The plan is forecast to cost area fishermen millions of dollars in lost catch, not only in snapper but grouper, sea bass and other harvests from dozens of species commonly caught through bottom fishing.

"It's going to put a lot of people of business," said Capt. Bob Zales, II President of the National Association of Charterboat Operators (NACO). "You'll probably have a lot of small family owned charter operators going out of business, not to mention tackle shops, restaurants, marinas, hotels and every other business that relies on fishing and tourism," he added. According to Zales, who's also a member of the RFA national board of directors, it would be one thing if the fishery was in trouble. However, he explains the strict requirements under Magnuson prevent any flexibility within the fisheries management process to allow fishermen to continue fishing.

"The Magnuson Stevens Act dictates that all fisheries are managed by a one-size-fits-all approach, and that just doesn't work," Zales said, adding "Cinderella's slipper doesn't fit on every foot, and this fairy tale of fisheries management is destroying our industry."

Fellow RFA board member Tom Putnam of Half-Hitch Bait and Tackle in Panama City said he's concerned for his business associates on the East Coast of Florida and Georgia, and said restrictive measures on the Gulf Coast have had a terrible impact on the recreational fishing industry there. "It's totally changed our business, with snapper season only being 54 days it cut our business by over 30%," Putnam said, adding "I can't imagine what a total closure will do to our friends on the Atlantic Coast."

After visiting the Fort Lauderdale Boat Show this week, Putnam said there's a lot of concern in the boating industry now because of these fisheries management issues. "They're making it where people don't want to buy boats," he said of the government restrictions, adding he's also concerned about the next steps proposed for the Gulf grouper fishery as well.

In June, the RFA submitted comments to the South Atlantic Fishery Management Council (Council) asking that its members not take official action on Amendment 17A based on evidence that the fishery was healthy and rebuilding. "As we said at the time, you can't use fatally flawed harvest data to make overfished and overfishing determinations," Donofrio said.

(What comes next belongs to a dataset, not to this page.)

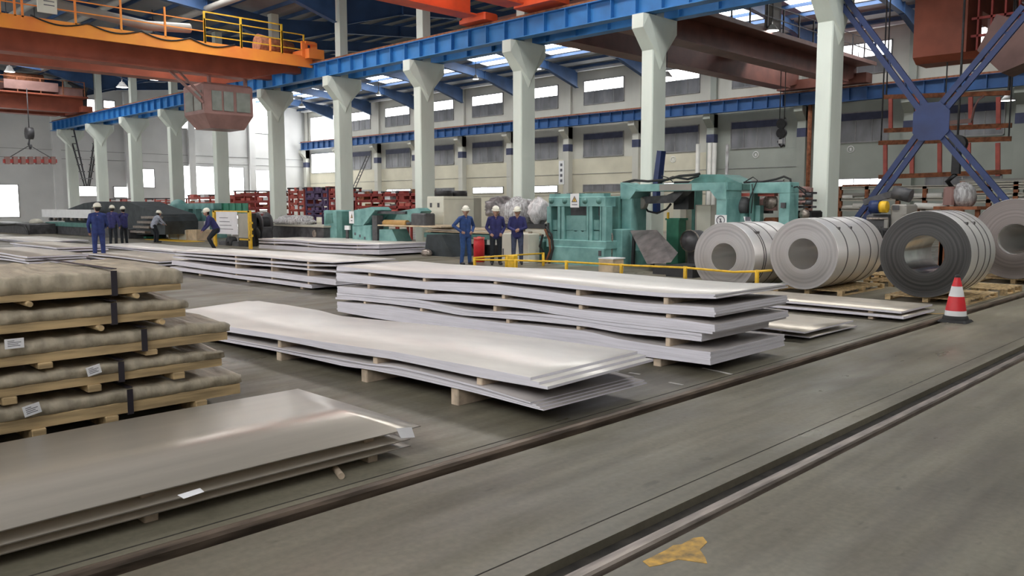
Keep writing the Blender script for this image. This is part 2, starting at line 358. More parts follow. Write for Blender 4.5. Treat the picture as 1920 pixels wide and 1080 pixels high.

Ongoing fishing bans implemented by the Department of Commerce including that for red snapper and black sea bass in the Mid-Atlantic have kept RFA and allies busily lobbying Congress during the past 3 years since Magnuson was reauthorized with more restrictive statutory definitions. Donofrio said Congressional efforts to counteract these overly-restrictive measures including legislation sponsored by Rep. Frank Pallone to add flexibility to federal rebuilding timelines (HR1584) and Rep. John Mica (HR3307) to limit the authority of the Secretary to prohibit red snapper fishing in the South Atlantic without improved studies have not moved fast enough to protect fishermen.

While the Pallone bill had a Senate companion bill sponsored by Sen. Charles Schumer (S1255), efforts to find a Florida Senator to sponsor a companion piece to the Mica bill addressing red snapper closures were unsuccessful.

"This new proposed closure is evidence that the priority for the entire fishing industry must be fisheries reform and an overhaul of Magnuson," Donofrio said. "We need a law that allows for access, rebuilding and sustainability, which can all be achieved without complete closures, and we need to prioritize these efforts after the November 2 elections."